L’insalatiera torna a essere tricolore con la firma gargantuesca del ragazzo-carota. Ma è di tutti, la toccano tutti, la alzano tutti. È la coppa nostra, loro, di un’intera nazione che ha sperato, tifato, creduto. E ha visto il sogno azzurro diventare realtà
Le braccia larghe, l’abbraccio con Volandri, Arnaldi e tutti gli altri, l’umile sorriso che abbiamo imparato a riconoscere, sotto la chioma rossa. A Malaga la sceneggiatura dell’epilogo più atteso, bello, romantico. La Davis nel nostro Paese dopo 47 anni. Non senza soffrire, sperare, crederci. Oggi l’Italia è di Jannik Sinner, che quella maglia azzurra la indossa con fierezza, la suda, la sente. La ama davvero, la onora come coloro che lo avevano accusato di disprezzarla non avevano capito o semplicemente voluto vedere. A ventidue anni, l’altoatesino ha la testa e il cuore di un veterano, la tempra e lo spirito di squadra dei grandi campioni.
La dimostrazione in semifinale contro la Serbia quando, dopo la sconfitta di Musetti, è chiamato all’impresa. Di fronte a lui, il numero uno del mondo, Novak Djokovic. Un set pari, 4-5 al terzo con tre match point da annullare. Spalle al muro, sogni quasi infranti, in pochi a crederci. La panchina, però, continua a incitarlo: “Dai Jannik, ce la fai”. È la forza dell’Italia: nasce dal gruppo (anche Berrettini presente tutti i giorni), dalla coesione, dall’essere amici prima che compagni. E in quel momento Sinner era l’Italia e l’Italia Sinner. E così, Jannik non abbassa lo sguardo, sa di poter giocare alla pari, è glaciale. Annulla il primo, il secondo, il terzo punto-partita, piazza il break, vince. Mai nessuno come lui.
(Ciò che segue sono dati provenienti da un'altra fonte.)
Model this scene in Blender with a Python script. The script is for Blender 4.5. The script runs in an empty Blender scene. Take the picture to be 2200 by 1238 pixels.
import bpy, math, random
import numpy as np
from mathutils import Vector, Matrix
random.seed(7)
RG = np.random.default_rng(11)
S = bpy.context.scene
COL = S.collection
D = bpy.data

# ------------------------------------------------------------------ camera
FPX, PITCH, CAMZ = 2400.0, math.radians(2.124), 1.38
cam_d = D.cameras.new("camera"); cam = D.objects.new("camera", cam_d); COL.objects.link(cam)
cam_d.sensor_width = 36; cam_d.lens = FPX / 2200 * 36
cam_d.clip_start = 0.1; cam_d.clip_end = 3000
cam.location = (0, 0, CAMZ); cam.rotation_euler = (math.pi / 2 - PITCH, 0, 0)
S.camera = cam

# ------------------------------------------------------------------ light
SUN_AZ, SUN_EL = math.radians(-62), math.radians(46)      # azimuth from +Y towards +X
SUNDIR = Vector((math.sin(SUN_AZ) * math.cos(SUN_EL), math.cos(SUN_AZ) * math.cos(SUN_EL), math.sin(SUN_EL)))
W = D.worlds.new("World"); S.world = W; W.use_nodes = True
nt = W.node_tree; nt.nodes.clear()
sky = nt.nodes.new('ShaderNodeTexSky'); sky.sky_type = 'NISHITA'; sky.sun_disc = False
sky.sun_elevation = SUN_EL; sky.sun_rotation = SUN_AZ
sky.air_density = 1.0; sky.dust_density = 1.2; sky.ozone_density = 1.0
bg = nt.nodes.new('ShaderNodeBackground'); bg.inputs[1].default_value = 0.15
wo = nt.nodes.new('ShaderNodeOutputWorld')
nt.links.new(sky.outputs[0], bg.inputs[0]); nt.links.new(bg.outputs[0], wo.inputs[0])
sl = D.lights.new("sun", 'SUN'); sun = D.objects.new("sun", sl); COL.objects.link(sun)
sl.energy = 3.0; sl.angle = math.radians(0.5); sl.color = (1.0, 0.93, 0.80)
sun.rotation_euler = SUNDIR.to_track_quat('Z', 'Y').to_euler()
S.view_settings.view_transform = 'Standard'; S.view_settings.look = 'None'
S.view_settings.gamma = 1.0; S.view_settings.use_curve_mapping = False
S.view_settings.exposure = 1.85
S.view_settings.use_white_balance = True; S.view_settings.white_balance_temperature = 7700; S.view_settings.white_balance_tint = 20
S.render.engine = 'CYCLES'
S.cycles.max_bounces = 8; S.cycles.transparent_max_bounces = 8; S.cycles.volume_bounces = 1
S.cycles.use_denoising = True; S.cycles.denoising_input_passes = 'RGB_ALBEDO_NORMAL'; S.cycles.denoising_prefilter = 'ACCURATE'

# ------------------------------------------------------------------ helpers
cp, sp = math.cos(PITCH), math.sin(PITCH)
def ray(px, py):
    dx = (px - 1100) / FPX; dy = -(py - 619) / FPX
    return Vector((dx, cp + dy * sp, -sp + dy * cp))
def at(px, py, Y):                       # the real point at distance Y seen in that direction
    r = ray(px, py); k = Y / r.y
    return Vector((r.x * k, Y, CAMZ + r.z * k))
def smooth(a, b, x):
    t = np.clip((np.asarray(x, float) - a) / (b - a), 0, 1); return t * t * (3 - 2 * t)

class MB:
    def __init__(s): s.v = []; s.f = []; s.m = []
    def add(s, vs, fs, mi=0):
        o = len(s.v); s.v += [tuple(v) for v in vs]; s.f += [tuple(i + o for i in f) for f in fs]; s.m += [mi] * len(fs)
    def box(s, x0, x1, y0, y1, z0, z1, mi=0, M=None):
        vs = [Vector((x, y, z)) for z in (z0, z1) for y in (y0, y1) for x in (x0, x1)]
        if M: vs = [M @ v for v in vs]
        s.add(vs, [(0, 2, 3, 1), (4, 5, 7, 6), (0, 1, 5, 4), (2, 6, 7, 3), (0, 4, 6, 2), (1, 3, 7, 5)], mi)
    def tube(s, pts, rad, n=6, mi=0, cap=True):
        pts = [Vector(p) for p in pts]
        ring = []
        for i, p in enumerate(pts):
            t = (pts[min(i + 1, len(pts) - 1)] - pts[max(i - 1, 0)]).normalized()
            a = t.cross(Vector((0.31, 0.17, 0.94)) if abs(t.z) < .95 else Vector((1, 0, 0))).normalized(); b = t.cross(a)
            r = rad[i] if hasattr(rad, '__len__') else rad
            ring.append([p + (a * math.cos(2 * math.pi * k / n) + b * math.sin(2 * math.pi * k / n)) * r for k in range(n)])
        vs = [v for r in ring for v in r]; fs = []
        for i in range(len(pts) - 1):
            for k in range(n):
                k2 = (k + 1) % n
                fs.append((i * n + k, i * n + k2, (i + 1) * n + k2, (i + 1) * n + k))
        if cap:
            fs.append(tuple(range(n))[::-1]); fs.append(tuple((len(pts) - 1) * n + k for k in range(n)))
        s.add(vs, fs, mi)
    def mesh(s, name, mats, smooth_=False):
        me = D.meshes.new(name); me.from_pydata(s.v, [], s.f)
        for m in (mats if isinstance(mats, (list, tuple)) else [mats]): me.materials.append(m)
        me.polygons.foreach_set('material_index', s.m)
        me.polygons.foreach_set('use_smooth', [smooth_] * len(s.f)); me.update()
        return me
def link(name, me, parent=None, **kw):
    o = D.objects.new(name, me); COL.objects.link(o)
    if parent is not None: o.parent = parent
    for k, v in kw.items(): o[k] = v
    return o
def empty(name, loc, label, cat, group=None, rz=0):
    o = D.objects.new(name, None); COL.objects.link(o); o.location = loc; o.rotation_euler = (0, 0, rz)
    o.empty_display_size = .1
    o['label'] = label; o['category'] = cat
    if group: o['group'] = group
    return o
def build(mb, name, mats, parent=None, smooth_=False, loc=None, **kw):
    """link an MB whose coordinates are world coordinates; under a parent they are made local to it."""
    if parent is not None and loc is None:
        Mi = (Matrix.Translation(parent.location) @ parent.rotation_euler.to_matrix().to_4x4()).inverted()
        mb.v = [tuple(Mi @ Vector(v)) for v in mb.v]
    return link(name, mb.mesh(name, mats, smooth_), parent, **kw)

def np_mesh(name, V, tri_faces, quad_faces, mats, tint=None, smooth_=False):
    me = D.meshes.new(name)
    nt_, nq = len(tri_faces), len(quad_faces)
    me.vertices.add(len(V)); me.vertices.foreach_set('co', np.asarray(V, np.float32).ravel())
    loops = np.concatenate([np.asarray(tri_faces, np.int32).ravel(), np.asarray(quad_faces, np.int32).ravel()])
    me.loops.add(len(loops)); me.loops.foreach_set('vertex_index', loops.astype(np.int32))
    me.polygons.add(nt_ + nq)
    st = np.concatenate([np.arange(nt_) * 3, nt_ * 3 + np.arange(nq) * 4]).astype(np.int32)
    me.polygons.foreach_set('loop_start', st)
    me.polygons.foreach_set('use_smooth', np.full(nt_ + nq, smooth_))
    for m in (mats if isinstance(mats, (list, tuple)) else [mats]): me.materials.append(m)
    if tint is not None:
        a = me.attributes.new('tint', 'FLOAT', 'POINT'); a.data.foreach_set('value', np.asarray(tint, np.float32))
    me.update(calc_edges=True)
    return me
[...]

1-1 e doppio decisivo, 30 minuti dopo, con Djokovic deciso a vendicare la sconfitta. L’altoatesino torna in campo con Sonego: insieme ridono, scherzano, si incitano. C’è complicità e si vede. Giocano il loro tennis mentre dall’altra parte del campo Nole e Kecmanovic fanno fatica a trovare sintonia. Il gruppo vince sul singolo, anche nello sport individuale per eccellenza. “A FIFA li portiamo a spasso tutti, lì per davvero”, è il commento divertito di Sinner dopo la semifinale. Umile, sempre. Come il ragazzo della porta accanto, che potresti trovare al campanello di casa con i pasticcini in mano. A Malaga, i ragazzi di Volandri si divertono (in campo e non) e si diverte anche il pubblico.
E contro l’Australia il copione è lo stesso. Arnaldi vince con il cuore, Jannik è in versione rullo compressore per regalare agli italiani ancora un sorriso, l’ultimo della stagione. Alla fine, via alla festa, che manca dal 1976. L’insalatiera torna a essere tricolore, con la firma gargantuesca del ragazzo-carota. Ma è di tutti, la toccano tutti, la alzano tutti. È la coppa nostra, loro, di un’intera nazione che ha sperato, tifato, creduto. E ha visto il sogno azzurro diventare realtà. Una volta di più, dopo 47 anni, con la certezza di avere tra le mani un talento generazionale.